Problem requirements:
Where a line holds the string "from", return that line.

┌─ Data lines

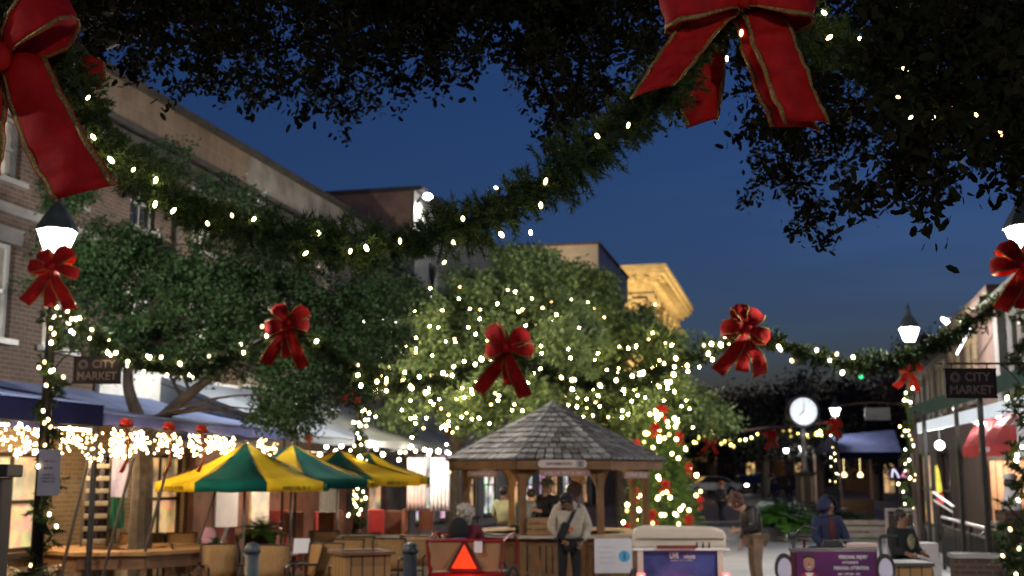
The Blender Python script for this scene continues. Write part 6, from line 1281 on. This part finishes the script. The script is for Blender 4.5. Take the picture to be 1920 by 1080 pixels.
def cab_dark():
    t = pedicab('dark maroon pedicab with a purple advertising panel showing a smiling portrait', 1556, 15.7, -0.05, M_redp)
    mk = mat('dark_maroon_paint', (0.055, 0.012, 0.014), (0.04, 0.01, 0.012), 5, 0.35); b = MB(); b.box((0, -0.02, 0.68), (1.12, 0.05, 0.56)); b.build('back_body', mk, t, bevel=0.02)
    b = MB(); b.box((0.02, -0.055, 0.72), (1.02, 0.012, 0.46)); a = b.build('advert_panel', mat('purple_print', (0.09, 0.014, 0.085), (0.05, 0.010, 0.055), 1.5, 0.4), t)
    mw = mat('pale_print', (0, 0, 0)); text('PERSONAL INJURY', 0.062, mw, a, (0.24, -0.07, 0.875), sx=0.72, bold=0.0015); text('ATTORNEYS', 0.045, mw, a, (0.20, -0.07, 0.805), sx=0.8, bold=0.001); text('PERSONAL ATTENTION', 0.06, mw, a, (0.21, -0.07, 0.735), sx=0.7, bold=0.0015); scribble(0.3, 0.03, mw, a, (0.18, -0.064, 0.66), 61)
    ms = mat('printed_face', (0.36, 0.19, 0.12), (0.30, 0.155, 0.10), 4, 0.6); b = MB(); b.ball((-0.33, -0.06, 0.80), (0.074, 0.012, 0.108), 16, 10); b.build('portrait_face', ms, a, True); b = MB(); b.ball((-0.33, -0.058, 0.866), (0.077, 0.0115, 0.05), 16, 8); b.build('portrait_hair', mat('print_black', (0.02, 0.014, 0.012), None, 4, 0.7), a, True)
    b = MB(); b.prism([(-0.52, 0.5), (-0.14, 0.5), (-0.17, 0.60), (-0.27, 0.68), (-0.33, 0.66), (-0.39, 0.68), (-0.49, 0.60)], -0.066, -0.0615); b.build('portrait_suit', mat('print_red', (0.40, 0.02, 0.02), None, 4, 0.6), a); b = MB(); b.prism([(-0.385, 0.675), (-0.275, 0.675), (-0.33, 0.56)], -0.069, -0.0665); b.build('portrait_shirt', mw, a)
    b = MB(); b.ball((-0.33, -0.071, 0.748), (0.024, 0.003, 0.006), 10, 6); b.build('portrait_smile', mw, a); b = MB()
    for x in (-0.362, -0.298): b.ball((x, -0.072, 0.822), (0.010, 0.004, 0.005), 8, 5)
    b.ball((-0.33, -0.071, 0.785), (0.009, 0.004, 0.018), 8, 6); b.build('portrait_features', mat('print_brown', (0.10, 0.045, 0.03), None, 4, 0.6), a)
    b = MB(); b.prism([(0.16, 0.985), (0.60, 0.985), (0.57, 1.055), (0.22, 1.055)], 0.02, 0.14); b.build('cushion', mat('pinkish_vinyl', (0.42, 0.30, 0.27), (0.36, 0.25, 0.22), 3, 0.5), t, bevel=0.015); b = MB(); b.tube([(-0.57, 0, 0.97), (0.57, 0, 0.97)], 0.02, 8); b.tube([(-0.1, 0.1, 1.075), (0.6, 0.1, 1.085)], 0.012, 6); b.build('top_rail', M_black, t)
    b = MB(); b.prism([(-0.14, 0.975), (0.16, 0.975), (0.13, 1.06), (-0.11, 1.06)], 0.05, 0.12); b.build('seat_pad', M_black, t)
    # mudguard with its pale oval window and the cab's bent tubes
    for x in (-0.64, 0.66):
        b = MB(); n = 20; b.prism([(0.125 * cos(2 * pi * k / n), 0.72 + 0.20 * sin(2 * pi * k / n)) for k in range(n)], -0.03, 0.02); g = b.build('mudguard', M_black, t); g.location.x = x
        b = MB(); b.prism([(0.09 * cos(2 * pi * k / n), 0.71 + 0.15 * sin(2 * pi * k / n)) for k in range(n)], -0.036, -0.0305); b.build('pale_plate', mat('lilac_plate', (0.5, 0.48, 0.58), (0.4, 0.38, 0.5), 6, 0.4), g)
    for x in (-0.5, 0.62): b = MB(); b.tube(smooth_path([(x, 0.0, 0.9), (x + 0.02, 0.1, 1.05), (x + 0.08, 0.25, 1.12), (x + 0.3, 0.3, 1.13)], 5), 0.022, 7); b.build('side_tube', M_black, t)
    b = MB(); b.tube([(-0.5, 0.02, 0.92), (-0.53, 0.05, 1.12)], 0.014, 6); b.build('mirror_stalk', M_black, t); b = MB(); b.ball((-0.53, 0.04, 1.15), (0.05, 0.03, 0.05), 10, 7); b.build('mirror', M_black, t, True); b = MB(); b.tube(smooth_path([(-0.42, 0.45, 1.12), (-0.34, 0.5, 1.2), (-0.24, 0.5, 1.25), (-0.1, 0.5, 1.2)], 5), 0.016, 6); b.tube([(-0.42, 0.45, 1.12), (-0.42, 0.45, 0.6)], 0.012, 5); b.build('front_hoop', M_black, t)
cab_dark()

def car(label, u, Y, rz, paint, lights=True, h=1.45):
    t = thing('parked_car', label, 'car', (gx(u, Y), Y, rise(Y)), rz); L, w = 4.3, 1.75
    prof = [(-L / 2, 0.35), (-L / 2, 0.72), (-L / 2 + 0.9, 0.86), (-L / 2 + 1.5, h - 0.08), (0.1, h), (0.95, h - 0.12), (L / 2 - 0.55, 0.92), (L / 2, 0.82), (L / 2, 0.35)]
    b = MB(); b.prism(prof, -w / 2, w / 2); b.build('body', paint, t, bevel=0.06); b = MB(); b.prism([(-L / 2 + 1.0, 0.9), (-L / 2 + 1.55, h - 0.12), (0.1, h - 0.06), (0.9, h - 0.16), (1.4, 0.93)], -w / 2 - 0.012, w / 2 + 0.012); b.build('side_glass', M_glass, t)
    b = MB(); b.mesh([(-L / 2 + 0.93, -0.72, 0.9), (-L / 2 + 0.93, 0.72, 0.9), (-L / 2 + 1.48, 0.66, h - 0.1), (-L / 2 + 1.48, -0.66, h - 0.1)], [(0, 1, 2, 3)]); b.build('windscreen', M_glass, t)
    for x in (-1.3, 1.35):
        for y in (-w / 2, w / 2): wl = ringmesh((x, y, 0.32), 0.24, 0.08, 'y', 16, 6).build('wheel', M_tyre, t, True); q = MB(); q.box((x, y, 0.32), (0.26, 0.1, 0.26)); q.build('rim', M_chrome, wl)
    for y in (-0.6, 0.6):
        b = MB(); b.ball((-L / 2 - 0.02, y, 0.64), (0.05, 0.16, 0.09), 10, 7); b.build('headlight', glow('headlight_lens', (1, 1, 1), 30) if lights else M_chrome, t, True)
        b = MB(); b.box((L / 2 + 0.005, y, 0.74), (0.03, 0.3, 0.12)); b.build('tail_light', mat('red_tail_lens', (0.25, 0.01, 0.01), None, 4, 0.3), t)
    b = MB(); b.box((-L / 2 - 0.005, 0, 0.5), (0.03, 1.0, 0.14)); b.build('grille', M_black, t)
mdark = mat('dark_car_paint', (0.03, 0.03, 0.035), None, 3, 0.25); mwht = mat('white_car_paint', (0.7, 0.7, 0.7), None, 3, 0.25)
car('dark car facing up the street with both headlights shining', 1402, 96, pi / 2 + 0.03, mdark); car('white car seen from the side beyond the Christmas tree', 1334, 92, 0.05, mwht, False); car('dark car parked sideways beyond the ferns', 1472, 94, pi - 0.05, mdark, False); car('pale car parked behind the dark one with shining headlights', 1424, 112, 0.0, mwht, False)

t = thing('traffic_light', 'small traffic light showing green beyond the farther garland', 'traffic light', at(1613, 700, 76)); b = MB(); b.box((0, 0, 0.1), (0.36, 0.3, 1.0)); b.build('case', M_black, t, bevel=0.03); b = MB(); b.ball((0, -0.16, -0.22), (0.15, 0.05, 0.15), 10, 7); b.build('green_lens', glow('green_lens_glass', (0.05, 1, 0.35), 1.6), t, True); b = MB()
for z in (0.1, 0.42): b.ball((0, -0.15, z), (0.14, 0.04, 0.14), 10, 7)
b.build('dark_lens', M_tyre, t, True); b = MB(); b.tube([(0, 0, 0.6), (0, 0, 1.0), (4, 0, 1.4), (4.2, 0, -t.location.z + rise(76))], 0.07, 6); b.build('mast_arm', M_black, t)
t = thing('neon_sign', 'small pink and lilac neon sign beside the market tent', 'sign', at(1688, 888, 45)); b = MB(); b.box((0, 0.05, 0), (0.8, 0.06, 0.5)); b.build('backing', M_black, t); b = MB(); b.tube(smooth_path([(0.05, 0, -0.12), (0.2, 0, 0.12), (0.32, 0, 0.1), (0.28, 0, -0.1), (0.1, 0, -0.1)], 4), 0.03, 6); b.build('pink_tube', glow('pink_neon', (1, 0.25, 0.5), 1.0), t, True); b = MB(); b.tube(smooth_path([(-0.32, 0, -0.14), (-0.26, 0, 0.16), (-0.12, 0, 0.0), (-0.06, 0, -0.16)], 4), 0.03, 6); b.build('lilac_tube', glow('lilac_neon', (0.75, 0.7, 1), 1.4), t, True)
b = MB(); b.bar((0, 0.08, -t.location.z), (0, 0.08, -0.2), 0.06); b.build('post', M_black, t)
t = thing('cobra_lamp', 'white oblong lamp on an arm above the red brick building roof', 'lamp', at(1774, 603, 41)); b = MB(); b.ball((0, 0, 0), (0.22, 0.14, 0.08), 12, 7, Matrix.Rotation(0.7, 3, 'Y')); b.build('lens', glow('cool_lamp_lens', (0.9, 0.96, 1), 9), t, True); b = MB(); b.tube(smooth_path([(0.1, 0.1, 0.12), (0.6, 0.3, 0.35), (1.3, 0.6, 0.2), (1.5, 0.7, -1.2)], 5), 0.05, 6); b.build('arm', M_stone, t)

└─

Finished exercise:
The Blender Python script for this scene continues. Write part 6, from line 1281 on. This part finishes the script. The script is for Blender 4.5. Take the picture to be 1920 by 1080 pixels.
car('dark car facing up the street with both headlights shining', 1402, 96, pi / 2 + 0.03, mdark); car('white car seen from the side beyond the Christmas tree', 1334, 92, 0.05, mwht, False); car('dark car parked sideways beyond the ferns', 1472, 94, pi - 0.05, mdark, False); car('pale car parked behind the dark one with shining headlights', 1424, 112, 0.0, mwht, False)